Let's now examine each in more detail.
Management is responsible for ensuring that a company's assets are properly utilised and protected. Insurance addresses the issue of protection, however, if the sums insured do not properly reflect the possible risk then management is either wasting money on excess premiums (in the case of over-insuring) or taking unnecessary risk (in the case of under-insuring). Most, if not all, policies contain a co-insurance clause (also known as the "Condition of Average Clause") which comes into effect when a loss occurs and it is determined that the Sum Insured is less than the true value ("Value at Risk"). The co-insurance clause basically means that if the assets are under-insured, the company is opting to carry the risk for the difference between the Value at Risk and the Sum Insured. In essence this means that the amount paid by an insurer in the event of a loss equals the actual loss multiplied by the ratio of the Sum Insured divided by the Value at Risk. A simplified example follows:
Sum Insured: US$8 million
Value at Risk: US$10 million
Therefore the company is co-insuring the difference of US$2 million.

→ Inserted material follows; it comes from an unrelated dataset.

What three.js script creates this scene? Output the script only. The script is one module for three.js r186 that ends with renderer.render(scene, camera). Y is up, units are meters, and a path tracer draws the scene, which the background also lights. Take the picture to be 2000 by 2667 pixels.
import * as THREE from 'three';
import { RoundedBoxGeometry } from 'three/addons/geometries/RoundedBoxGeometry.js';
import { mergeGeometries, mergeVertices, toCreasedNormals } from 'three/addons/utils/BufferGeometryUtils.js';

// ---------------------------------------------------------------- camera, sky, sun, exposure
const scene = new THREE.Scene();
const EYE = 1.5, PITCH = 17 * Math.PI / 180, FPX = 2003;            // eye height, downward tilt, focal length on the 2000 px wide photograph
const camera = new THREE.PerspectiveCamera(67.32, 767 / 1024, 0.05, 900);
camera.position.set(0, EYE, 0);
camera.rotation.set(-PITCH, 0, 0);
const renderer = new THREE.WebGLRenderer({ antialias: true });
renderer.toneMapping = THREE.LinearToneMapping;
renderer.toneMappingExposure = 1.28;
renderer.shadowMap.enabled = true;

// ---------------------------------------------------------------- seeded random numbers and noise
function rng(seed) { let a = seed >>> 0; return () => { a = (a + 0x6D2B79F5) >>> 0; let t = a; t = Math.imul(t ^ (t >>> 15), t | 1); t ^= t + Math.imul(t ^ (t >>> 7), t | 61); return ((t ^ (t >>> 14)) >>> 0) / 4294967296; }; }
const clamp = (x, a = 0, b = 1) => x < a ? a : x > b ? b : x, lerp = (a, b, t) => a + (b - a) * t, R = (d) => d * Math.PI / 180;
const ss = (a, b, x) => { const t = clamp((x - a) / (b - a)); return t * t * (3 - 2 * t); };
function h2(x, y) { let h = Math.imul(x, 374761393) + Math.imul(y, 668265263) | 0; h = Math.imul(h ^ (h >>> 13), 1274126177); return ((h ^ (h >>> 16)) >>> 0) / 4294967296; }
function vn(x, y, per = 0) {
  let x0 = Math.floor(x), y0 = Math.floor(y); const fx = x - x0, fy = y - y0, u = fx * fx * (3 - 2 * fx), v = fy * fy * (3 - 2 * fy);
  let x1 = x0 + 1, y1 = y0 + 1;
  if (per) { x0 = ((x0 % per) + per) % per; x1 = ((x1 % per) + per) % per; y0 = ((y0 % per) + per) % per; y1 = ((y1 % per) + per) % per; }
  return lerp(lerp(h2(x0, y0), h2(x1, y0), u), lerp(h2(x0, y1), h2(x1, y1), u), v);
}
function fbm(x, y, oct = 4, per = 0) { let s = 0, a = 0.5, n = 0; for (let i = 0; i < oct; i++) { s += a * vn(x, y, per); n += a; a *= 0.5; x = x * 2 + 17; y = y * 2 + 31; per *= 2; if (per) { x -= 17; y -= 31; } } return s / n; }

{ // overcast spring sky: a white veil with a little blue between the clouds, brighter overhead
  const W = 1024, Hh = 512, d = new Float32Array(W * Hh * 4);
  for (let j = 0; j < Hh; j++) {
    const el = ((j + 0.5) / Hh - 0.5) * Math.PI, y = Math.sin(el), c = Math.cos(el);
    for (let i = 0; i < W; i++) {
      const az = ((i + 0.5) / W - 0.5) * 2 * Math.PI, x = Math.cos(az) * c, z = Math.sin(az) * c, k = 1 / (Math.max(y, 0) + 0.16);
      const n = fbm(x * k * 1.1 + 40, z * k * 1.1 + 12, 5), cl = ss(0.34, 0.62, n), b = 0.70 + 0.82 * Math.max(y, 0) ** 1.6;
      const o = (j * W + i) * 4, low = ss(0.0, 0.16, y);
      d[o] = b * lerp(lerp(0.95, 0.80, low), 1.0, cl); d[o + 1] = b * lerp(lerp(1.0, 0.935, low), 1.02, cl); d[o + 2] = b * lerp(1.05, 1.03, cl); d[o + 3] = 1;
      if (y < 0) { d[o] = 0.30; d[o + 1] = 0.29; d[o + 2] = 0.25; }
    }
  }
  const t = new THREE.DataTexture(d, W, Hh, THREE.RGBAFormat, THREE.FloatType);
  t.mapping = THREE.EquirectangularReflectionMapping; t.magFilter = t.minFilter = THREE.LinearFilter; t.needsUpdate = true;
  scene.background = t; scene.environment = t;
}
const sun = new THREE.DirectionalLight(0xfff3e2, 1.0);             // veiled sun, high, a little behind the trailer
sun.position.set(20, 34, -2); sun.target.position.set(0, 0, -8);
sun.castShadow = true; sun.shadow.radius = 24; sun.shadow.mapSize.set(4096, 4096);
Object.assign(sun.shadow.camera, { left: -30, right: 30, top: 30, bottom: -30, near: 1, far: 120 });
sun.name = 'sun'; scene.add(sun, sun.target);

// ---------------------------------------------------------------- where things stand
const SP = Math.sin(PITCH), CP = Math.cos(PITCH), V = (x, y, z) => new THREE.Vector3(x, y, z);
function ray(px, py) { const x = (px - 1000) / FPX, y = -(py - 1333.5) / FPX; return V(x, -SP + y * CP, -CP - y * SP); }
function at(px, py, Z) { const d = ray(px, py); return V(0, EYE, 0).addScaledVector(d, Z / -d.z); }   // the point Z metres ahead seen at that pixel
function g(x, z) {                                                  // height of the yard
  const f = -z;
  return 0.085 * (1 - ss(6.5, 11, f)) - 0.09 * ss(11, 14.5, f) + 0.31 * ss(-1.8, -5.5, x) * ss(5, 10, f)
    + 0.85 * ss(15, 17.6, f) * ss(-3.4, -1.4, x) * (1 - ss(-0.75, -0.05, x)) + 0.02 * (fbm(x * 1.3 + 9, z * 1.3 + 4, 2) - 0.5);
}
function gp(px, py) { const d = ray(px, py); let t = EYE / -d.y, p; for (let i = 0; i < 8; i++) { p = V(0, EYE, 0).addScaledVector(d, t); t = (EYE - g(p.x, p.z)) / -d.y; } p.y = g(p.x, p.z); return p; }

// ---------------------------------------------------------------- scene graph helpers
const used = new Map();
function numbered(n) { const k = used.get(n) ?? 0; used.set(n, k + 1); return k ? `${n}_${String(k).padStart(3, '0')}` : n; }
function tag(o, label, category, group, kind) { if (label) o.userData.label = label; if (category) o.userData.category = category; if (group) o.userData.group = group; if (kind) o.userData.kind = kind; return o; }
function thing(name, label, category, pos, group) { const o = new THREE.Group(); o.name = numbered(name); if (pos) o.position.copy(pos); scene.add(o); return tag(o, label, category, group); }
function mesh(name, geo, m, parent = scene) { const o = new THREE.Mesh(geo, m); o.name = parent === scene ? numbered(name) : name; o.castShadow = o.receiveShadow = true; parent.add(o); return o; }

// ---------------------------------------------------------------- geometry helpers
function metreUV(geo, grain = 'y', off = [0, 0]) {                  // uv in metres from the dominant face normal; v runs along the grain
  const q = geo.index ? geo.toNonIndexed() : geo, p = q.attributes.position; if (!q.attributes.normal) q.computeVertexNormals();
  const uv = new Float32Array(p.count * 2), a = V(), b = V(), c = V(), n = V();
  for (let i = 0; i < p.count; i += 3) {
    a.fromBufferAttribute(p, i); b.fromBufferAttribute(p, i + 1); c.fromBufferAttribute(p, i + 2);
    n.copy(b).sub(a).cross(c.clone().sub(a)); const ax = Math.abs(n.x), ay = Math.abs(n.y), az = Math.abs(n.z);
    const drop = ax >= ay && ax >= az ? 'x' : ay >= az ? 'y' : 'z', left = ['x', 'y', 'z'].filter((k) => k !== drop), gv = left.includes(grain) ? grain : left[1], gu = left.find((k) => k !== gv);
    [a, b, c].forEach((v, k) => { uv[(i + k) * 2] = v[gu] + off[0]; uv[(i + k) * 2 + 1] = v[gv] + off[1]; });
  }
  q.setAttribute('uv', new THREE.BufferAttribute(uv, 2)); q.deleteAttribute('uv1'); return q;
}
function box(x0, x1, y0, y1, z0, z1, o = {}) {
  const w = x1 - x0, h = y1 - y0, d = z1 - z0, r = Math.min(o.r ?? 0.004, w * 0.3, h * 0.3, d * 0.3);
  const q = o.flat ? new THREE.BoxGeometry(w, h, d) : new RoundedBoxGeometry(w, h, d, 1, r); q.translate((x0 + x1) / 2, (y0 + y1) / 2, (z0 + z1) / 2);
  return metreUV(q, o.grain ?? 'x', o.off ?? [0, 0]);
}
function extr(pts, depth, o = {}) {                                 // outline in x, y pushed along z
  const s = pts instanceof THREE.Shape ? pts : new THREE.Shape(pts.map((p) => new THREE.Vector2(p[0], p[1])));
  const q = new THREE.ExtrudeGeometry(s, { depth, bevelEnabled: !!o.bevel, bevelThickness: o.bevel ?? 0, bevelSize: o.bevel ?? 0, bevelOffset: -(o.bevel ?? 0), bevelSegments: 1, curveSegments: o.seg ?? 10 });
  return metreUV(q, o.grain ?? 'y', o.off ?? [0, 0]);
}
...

If a loss occurs which costs US$5 million to rectify, the insurance company will only pay US$4 million and the company will have to pay the remaining US$1 million (US$8m / US$10m = 80%, US$5m * 80% = US$4m). On the other side of the coin, over-insuring is purely a waste of money. Insurance companies will never pay out more than assets are worth regardless of the how much cover you have. In other words, if you insure for 20% more than your assets are worth, the insurance company will only pay out up to the actual value of the assets, the remaining cover is redundant and the premiums on this cover could have been saved.
As for how insurance valuations can assist in the settlement of a claim, simply having had a valuation done can help reduce settlement time as the insurers are less likely to suspect under-insurance and test for this in order to apply the coinsurance clause. The information gathered in the valuation process – photographs, drawings, specific machine information, etc – can also help determine exactly what was on site and provide corroborating evidence in proving the claim. The valuers can also be brought in to work with the loss adjusters and assist them in determining the current value of the loss.
Regular insurance valuations are cost effective – once a valuation program has been put in place, it can help ensure that you are managing your insurance costs and cover effectively and provide support for claims. One important aspect of an insurance valuation program is determining what to value and how frequently, this is something that your valuers can help you decide and will depend on the nature of your business – how quickly costs change, how many similar locations you might operate from, whether there are long term economic factors which impact on asset utilisation, etc. While many insurance programs are similar, no two are the same – make sure your valuers are properly tailoring their services to your specific needs.